* [Written exercise] Transcribe the material in full, exactly as written.

>> Start

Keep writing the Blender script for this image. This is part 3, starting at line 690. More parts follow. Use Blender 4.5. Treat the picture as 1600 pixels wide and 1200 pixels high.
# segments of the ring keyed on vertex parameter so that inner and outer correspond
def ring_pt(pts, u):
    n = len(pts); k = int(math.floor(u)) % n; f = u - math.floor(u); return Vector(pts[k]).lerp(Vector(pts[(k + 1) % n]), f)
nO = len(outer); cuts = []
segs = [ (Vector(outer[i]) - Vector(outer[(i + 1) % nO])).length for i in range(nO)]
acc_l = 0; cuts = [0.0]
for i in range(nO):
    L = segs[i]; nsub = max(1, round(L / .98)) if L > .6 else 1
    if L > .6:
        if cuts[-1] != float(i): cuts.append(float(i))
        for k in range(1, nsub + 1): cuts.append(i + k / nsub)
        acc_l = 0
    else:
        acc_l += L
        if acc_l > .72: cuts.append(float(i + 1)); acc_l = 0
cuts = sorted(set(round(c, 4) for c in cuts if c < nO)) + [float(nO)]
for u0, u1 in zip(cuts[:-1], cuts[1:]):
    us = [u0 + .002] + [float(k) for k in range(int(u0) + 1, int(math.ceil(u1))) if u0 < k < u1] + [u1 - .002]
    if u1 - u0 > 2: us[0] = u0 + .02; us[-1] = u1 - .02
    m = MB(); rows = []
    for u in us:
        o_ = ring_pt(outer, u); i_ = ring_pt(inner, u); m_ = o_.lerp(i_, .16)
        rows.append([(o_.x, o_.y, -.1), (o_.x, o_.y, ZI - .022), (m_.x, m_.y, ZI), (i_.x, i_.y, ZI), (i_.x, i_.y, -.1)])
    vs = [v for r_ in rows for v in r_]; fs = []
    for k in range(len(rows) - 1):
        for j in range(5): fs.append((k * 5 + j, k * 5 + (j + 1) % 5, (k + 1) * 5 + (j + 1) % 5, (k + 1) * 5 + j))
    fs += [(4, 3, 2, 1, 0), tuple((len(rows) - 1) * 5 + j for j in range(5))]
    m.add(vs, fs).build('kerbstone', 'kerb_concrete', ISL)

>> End

* [Answer for this exercise]
Keep writing the Blender script for this image. This is part 3, starting at line 690. More parts follow. Use Blender 4.5. Treat the picture as 1600 pixels wide and 1200 pixels high.
# segments of the ring keyed on vertex parameter so that inner and outer correspond
def ring_pt(pts, u):
    n = len(pts); k = int(math.floor(u)) % n; f = u - math.floor(u); return Vector(pts[k]).lerp(Vector(pts[(k + 1) % n]), f)
nO = len(outer); cuts = []
segs = [ (Vector(outer[i]) - Vector(outer[(i + 1) % nO])).length for i in range(nO)]
acc_l = 0; cuts = [0.0]
for i in range(nO):
    L = segs[i]; nsub = max(1, round(L / .98)) if L > .6 else 1
    if L > .6:
        if cuts[-1] != float(i): cuts.append(float(i))
        for k in range(1, nsub + 1): cuts.append(i + k / nsub)
        acc_l = 0
    else:
        acc_l += L
        if acc_l > .72: cuts.append(float(i + 1)); acc_l = 0
cuts = sorted(set(round(c, 4) for c in cuts if c < nO)) + [float(nO)]
for u0, u1 in zip(cuts[:-1], cuts[1:]):
    us = [u0 + .002] + [float(k) for k in range(int(u0) + 1, int(math.ceil(u1))) if u0 < k < u1] + [u1 - .002]
    if u1 - u0 > 2: us[0] = u0 + .02; us[-1] = u1 - .02
    m = MB(); rows = []
    for u in us:
        o_ = ring_pt(outer, u); i_ = ring_pt(inner, u); m_ = o_.lerp(i_, .16)
        rows.append([(o_.x, o_.y, -.1), (o_.x, o_.y, ZI - .022), (m_.x, m_.y, ZI), (i_.x, i_.y, ZI), (i_.x, i_.y, -.1)])
    vs = [v for r_ in rows for v in r_]; fs = []
    for k in range(len(rows) - 1):
        for j in range(5): fs.append((k * 5 + j, k * 5 + (j + 1) % 5, (k + 1) * 5 + (j + 1) % 5, (k + 1) * 5 + j))
    fs += [(4, 3, 2, 1, 0), tuple((len(rows) - 1) * 5 + j for j in range(5))]
    m.add(vs, fs).build('kerbstone', 'kerb_concrete', ISL)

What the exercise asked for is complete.